Oct 13, 2015

Kathak Brings Curtains Down on Old Fort Dance Festival

Presented by Sahitya Kala Parishad & Dept of Art, Culture & Languages, Govt of Delhi, the festival was held over five days with participation from veterans such as Pandit Birju Maharaj, Leela Samson, Madhvi Mudgal, among others

New Delhi :  After five days of breathtakingly beautiful performances showcasing India’s most loved classical dance forms, the Old Fort Dance Festival ended today with a memorable performance by legendary Kathak exponent Pandit Birju Maharaj, and his group of dancers.

One of the most noted exponents of Kathak, Pandit Birju Maharaj has received numerous accolades over the years including Padma Vibhushan, Sangeet Natak Academi Award and the prestigious Kalidas Samman.

Presented by the Sahitya Kala Parishad & Department of Art, Culture & Languages, Government of Delhi, the Old Fort Dance Festival was loved and enjoyed by the people of Delhi who turned up in large numbers to witness the performances.

Over five days, the audience of dance lovers in the capital witnessed brilliantly choreographed performances in Mohiniyattam, Bharatnatyam, Kuchipudi, Odishi and Kathak, with the majestic ruins of Delhi’s Purana Qila providing a fine ambience to this unique festival celebrating India’s classical dance forms.

“The repertoire of Indian classical dances represents centuries of culture and tradition that has been preserved and sustained by generations of devoted exponents and earnest artists. Across the globe, Indian classical dance forms are appreciated and loved by dance lovers.

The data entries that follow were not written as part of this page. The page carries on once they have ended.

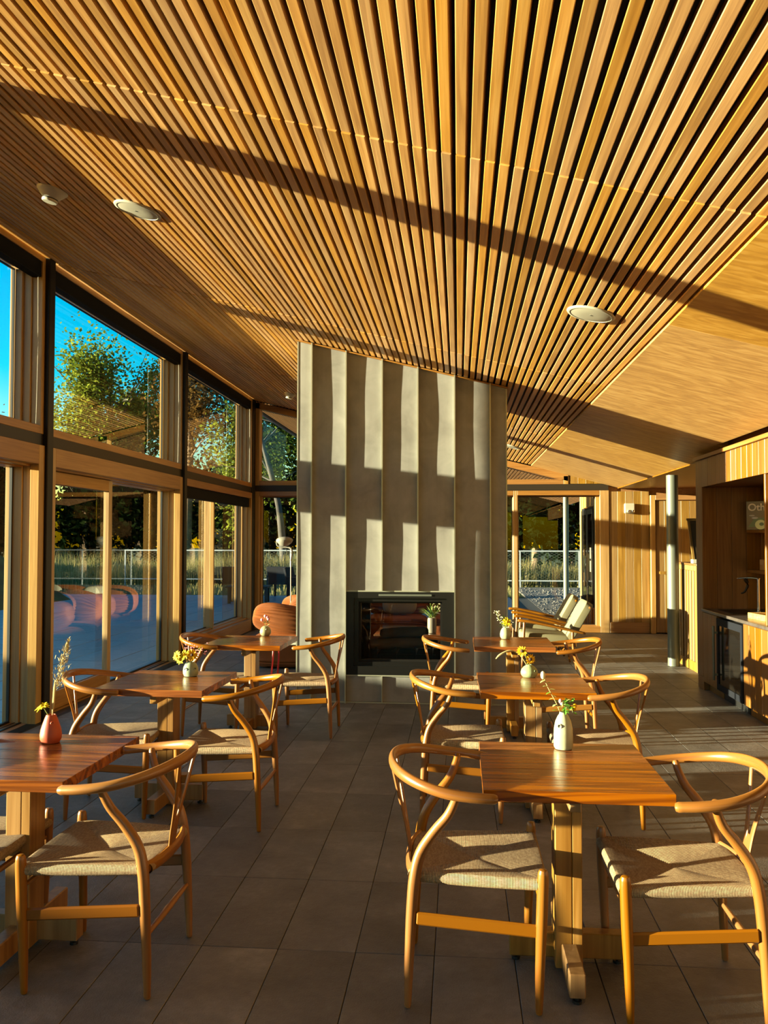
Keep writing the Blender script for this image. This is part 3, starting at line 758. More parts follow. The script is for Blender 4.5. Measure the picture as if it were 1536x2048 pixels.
# ================================================================== vases and flowers on the tables
def ceramic(name, col, rough=.35, var=.25):
    return plain(name, col, rough, 0, .5, .1, 60, var)
M['v_white'] = ceramic('ivory glaze', (.42, .42, .27)); M['v_green'] = ceramic('sage glaze', (.22, .27, .14)); M['v_red'] = ceramic('terracotta', (.36, .055, .018), .5)
M['v_spot'] = ceramic('celadon glaze', (.25, .30, .20)); M['v_round'] = ceramic('olive cream glaze', (.26, .25, .13)); M['v_egg'] = ceramic('pale sage glaze', (.28, .31, .18))
M['petal'] = plain('yellow petal', (.62, .33, .006), .6, 0, .2); M['petal_y'] = plain('lemon petal', (.55, .45, .01), .6, 0, .2)
M['disc'] = plain('flower disc', (.05, .022, .008), .8); M['stem'] = plain('green stem', (.22, .26, .06), .6); M['stem_dry'] = plain('dry stem', (.42, .33, .14), .7)
M['herb'] = plain('herb leaf', (.08, .22, .018), .5, 0, .3, 0, 80, 0); M['herb_pale'] = plain('pale herb leaf', (.32, .42, .14), .55)
M['pink'] = plain('pink petal', (.62, .22, .26), .6); M['bud'] = plain('cream bud', (.60, .55, .36), .6)
ZT = .7452
def vase(x, y, prof, mat, lab, eyes=()):
    v = MB().lathe(prof, 28).build('vase', mat, None, True, (x, y, ZT)); tag(v, lab, 'vase', 'small vases on the dining tables')
    for (az, z, r, R0) in eyes:
        a = R(az); d = Vector((math.sin(a), -math.cos(a), 0)); up = Vector((0, 0, 1)); sd = d.cross(up)
        m = MB(); n = 14
        c = d*(R0-.002)+Vector((0, 0, z))
        vs = []
        for (rr, dd) in ((1.35, .001), (1.15, .0045), (.95, .0040), (.8, .0015)):
            for k in range(n):
                t = 2*math.pi*k/n; vs.append(c+sd*(math.cos(t)*r*rr)+up*(math.sin(t)*r*rr)+d*dd)
        m.add(vs, [(i*n+k, i*n+(k+1) % n, (i+1)*n+(k+1) % n, (i+1)*n+k) for i in range(3) for k in range(n)])
        m.build('rim', mat, v, True)
        m = MB(); vs = [c+sd*(math.cos(2*math.pi*k/n)*r)+up*(math.sin(2*math.pi*k/n)*r)+d*.0022 for k in range(n)]+[c+d*.0005]
        m.add(vs, [(k, (k+1) % n, n) for k in range(n)]); m.build('hole', M['black'], v)
    return v
def leaf_blade(m, p, d, L, w, up=Vector((0, 0, 1)), bend=.25):
    p = Vector(p); d = Vector(d).normalized(); s = d.cross(up)
    if s.length < 1e-3: s = Vector((1, 0, 0))
    s.normalize(); u = s.cross(d)
    pts = [(0, .15), (.3, .9), (.6, 1.0), (.85, .55), (1, .04)]
    vs = []
    for (t, k) in pts:
        c = p+d*(L*t)-u*(bend*L*t*t)
        vs += [c-s*(w*k/2)+u*(w*.12*k), c, c+s*(w*k/2)+u*(w*.12*k)]
    fs = []
    for i in range(4):
        fs += [(3*i, 3*i+1, 3*i+4, 3*i+3), (3*i+1, 3*i+2, 3*i+5, 3*i+4)]
    m.add(vs, fs)
def stem_obj(name, pts, r, mat, lab, cat='flower', group='cut stems in the table vases'):
    o = MB().tube(pts, r, 6, 5).build(name, mat, None, True); return tag(o, lab, cat, group)
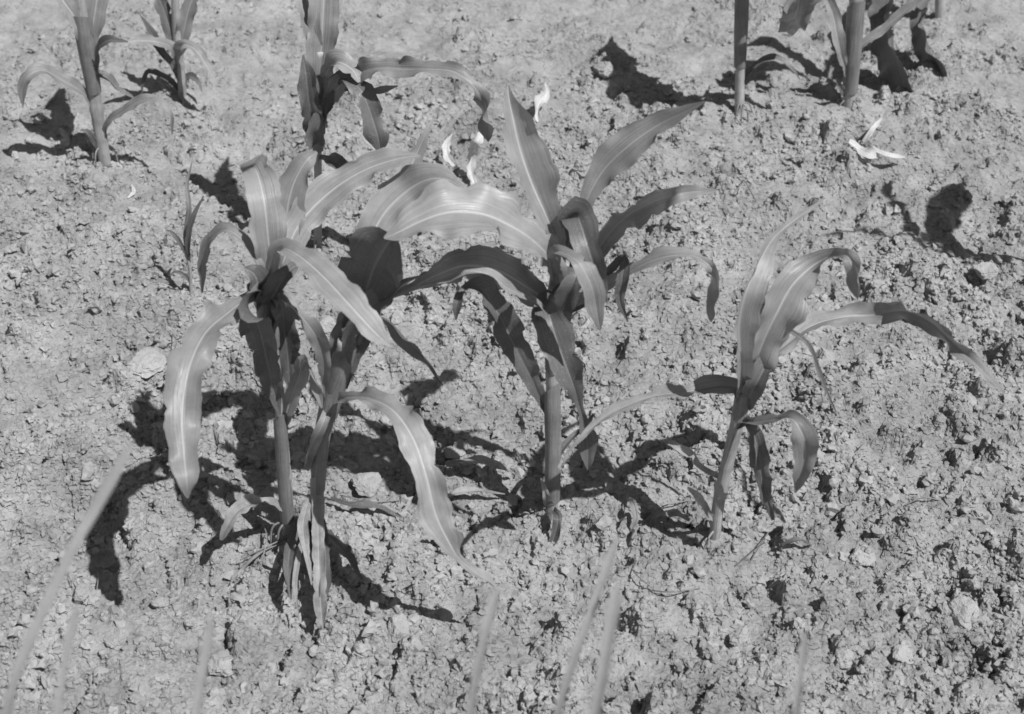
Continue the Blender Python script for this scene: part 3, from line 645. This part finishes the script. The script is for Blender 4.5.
# ---- plant just outside the frame on the right: it throws the forked shadow
p = Plant('corn_plant', (1120, 292), 'corn plant just past the right edge, its forked leaf shadow on the soil', group='young corn plants')
b0 = p.e.location
p.stalk([(1120, 290, 0, 7), (1120, 230, 0, 7.5), (1122, 170, 0, 8), (1124, 70, 0, 8)], (0.4, 0.75))
p.sleaf([(1030, 262, 45, 8, -25), (1000, 255, 50, 12, 0), (965, 248, 54, 22, 0), (945, 243, 56, 30, 0), (925, 232, 57, 34, 0), (908, 208, 58, 34, 0), (892, 187, 59, 24, 0), (884, 175, 59, 1, -25)], 'L', 18, 0.6)
p.sleaf([(1010, 262, 46, 8, -25), (965, 250, 52, 12, -25), (948, 228, 56, 20, -25), (950, 205, 58, 24, -25), (960, 188, 60, 16, -25), (968, 180, 60, 1, -25)], 'L', 18, 0.6)
p.sleaf([(1010, 262, 40, 4, -25), (960, 254, 50, 6, -25), (910, 241, 58, 7, -25), (870, 232, 63, 7, -25), (838, 233, 66, 5, -25), (818, 237, 67, 0.6, -25)], 'L', 18, 0.6)

# ---- seedling on the left
p = Plant('corn_seedling', (191, 292), 'small thin corn seedling alone on the left, between the leaning stalk and the hooked leaf', 'corn seedling', None)
p.stalk([(191, 291, 0, 1.9), (190, 270, 0, 1.9), (187, 250, 0, 2), (188, 232, 0, 2)], ())
p.leaf([(189, 262, 0, 1.9, 0), (186, 235, 0, 3.1, 0), (189, 205, 0, 3.1, 0), (187, 185, 1, 2.2, 0), (192, 162, 2, 0.5, 0)], 'L', 30, 0.6)
p.leaf([(189, 260, 0, 1.9, 0), (188, 238, -1, 3.1, 0), (194, 215, -1, 3.1, 10), (204, 196, 0, 0.4, 10)], 'D', 30, 0.5)
p.leaf([(189, 262, 0, 1.9, 0), (182, 246, -1, 2.5, 0), (172, 233, -1, 2.2, -20), (166, 230, -1, 0.4, -20)], 'D', 30, 0.5)
p.leaf([(191, 284, 0, 1.2, 0), (185, 276, 0, 2.5, -10), (176, 272, 0, 1.9, -30), (168, 276, 0, 0.4, -30)], 'D', 30, 0.8)

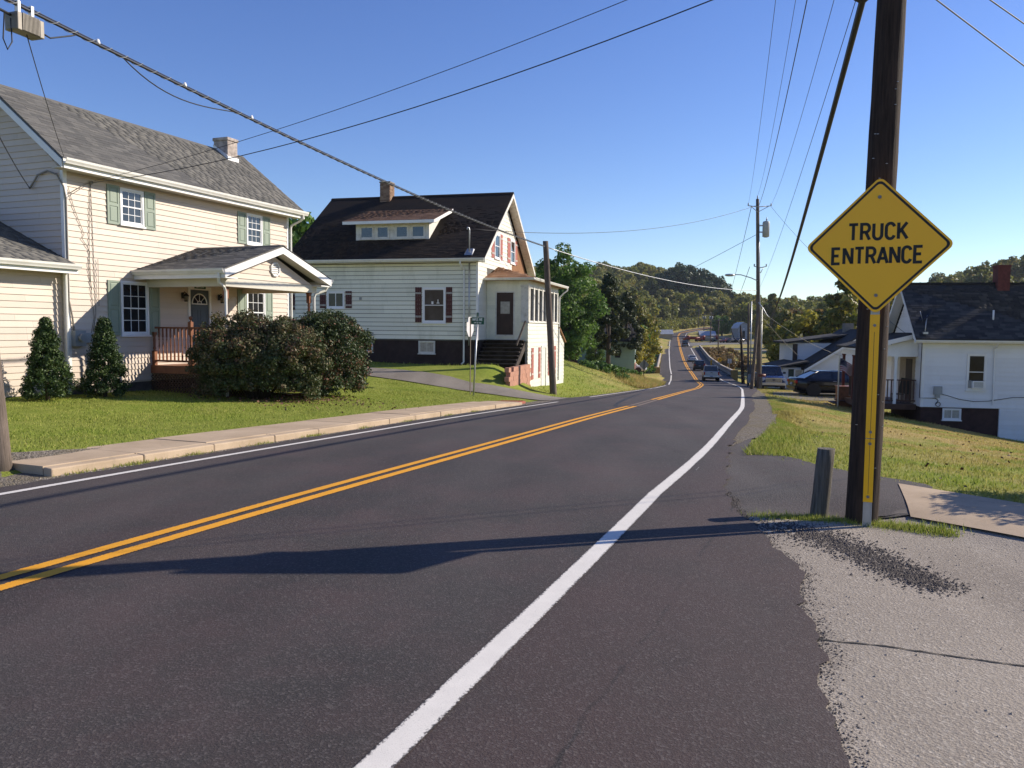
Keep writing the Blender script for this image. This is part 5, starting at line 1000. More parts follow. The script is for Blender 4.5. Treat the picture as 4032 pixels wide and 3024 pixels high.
# porch chair
chr_ = empty('porch_chair', h3.location, -math.radians(10), 'dark metal chair standing on the porch of the white house', 'chair')
mb = MB(); mb.box(-.85, -.42, 1.0, 1.42, -1.2, -1.16); mb.build('seat', M_BLACK, chr_); mb = MB(); mb.hexa(beam((-.40, 1.21, -1.16), (-.28, 1.21, -.45), .46, .03, (0, 1, 0))); mb.build('backrest', M_BLACK, chr_)
for x in (-.83, -.44):
    for y in (1.02, 1.40): mb = MB(); mb.tube([(x, y, -1.6), (x, y, -1.2)], .014, 6); mb.build('leg', M_BLACK, chr_)
# planter box and flagpole
pb = empty('planter_box', (17.0, 40.6, T(17.0, 40.6)), -math.radians(10), 'brown wooden planter box beside the porch steps of the white house', 'planter')
z0 = 0
for i in range(5):
    mb = MB(); mb.box(-.42, .42, -.4, -.37, .05 + i * .2, .24 + i * .2); mb.build('plank', M_STAIN, pb); mb = MB(); mb.box(-.42, -.39, -.37, .4, .05 + i * .2, .24 + i * .2); mb.build('plank', M_STAIN, pb)
mb = MB(); mb.box(-.38, .42, -.365, .4, .0, .98); mb.build('liner', M_DKWOOD, pb); mb = MB(); mb.box(-.46, .46, -.44, .44, 1.02, 1.07); mb.build('rim', M_STAIN, pb)
fp = empty('flag_pole', (16.15, 39.5, T(16.15, 39.5)), 0, 'thin white flagpole standing beside the black sedan', 'flagpole')
gz0 = fp.location.z; mb = MB(); mb.lathe([(.035, 0), (.03, 2.55), (.04, 2.56), (.04, 2.6), (0, 2.64)], (0, 0, 0), 10); mb.build('pole', M_TRIM, fp)
M_FR, M_FW, M_FB = simple('flag_red', (0.30, 0.02, 0.03), .8, .1), simple('flag_white', (0.6, 0.58, 0.58), .8, .05), simple('flag_blue', (0.01, 0.014, 0.06), .8, .1)
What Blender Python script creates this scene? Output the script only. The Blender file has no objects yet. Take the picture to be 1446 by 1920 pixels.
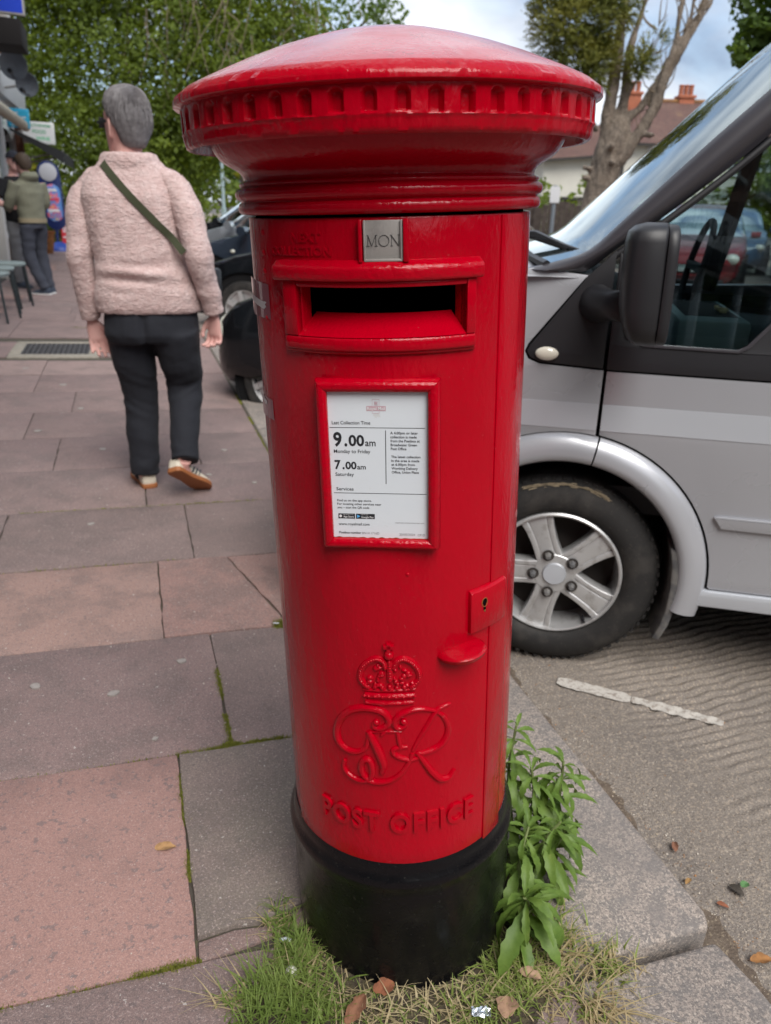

Such festivals help extend the reach of classical dance forms to not just connoisseurs of dance but also to common people,” says Pandit Birju Maharaj.

On the sidelines of the festival, critically acclaimed artist Manav Gupta displayed his latest installation – a waterfront of Ganga made out of chilams and diyas which are elements of nature. He has been working since long to create public art sculptures that generate concern towards sustainability. “This innovative art practice with potter’s clay (chilams and diyas) represents the tool as a means of getting intoxicated with the rain of love and also explores sustainable development,” said Mr. Gupta.

The five-day festival of choreographies in classical dance forms saw participation from legendary dance artists and their groups in multiple dance forms including Kuchipudi exponents Bharati Shivaji, Raja and Radha Reddy; veteran Odissi exponent and Padma Shri Madhvi Mudgal; Bharati Shivaji & Group who performed Mohiniyattam; and noted Bharatnatyam exponent Leela Samson and her group.

“The idea behind the Old Delhi Dance Festival to juxtapose cultural heritage with structural heritage was a wonderful concept. The Purana Qila presents a poignant background to the performance of India’s most notable classical dance forms, some of whom originated centuries back in ancient and medieval times,” says Ms Leela Samson.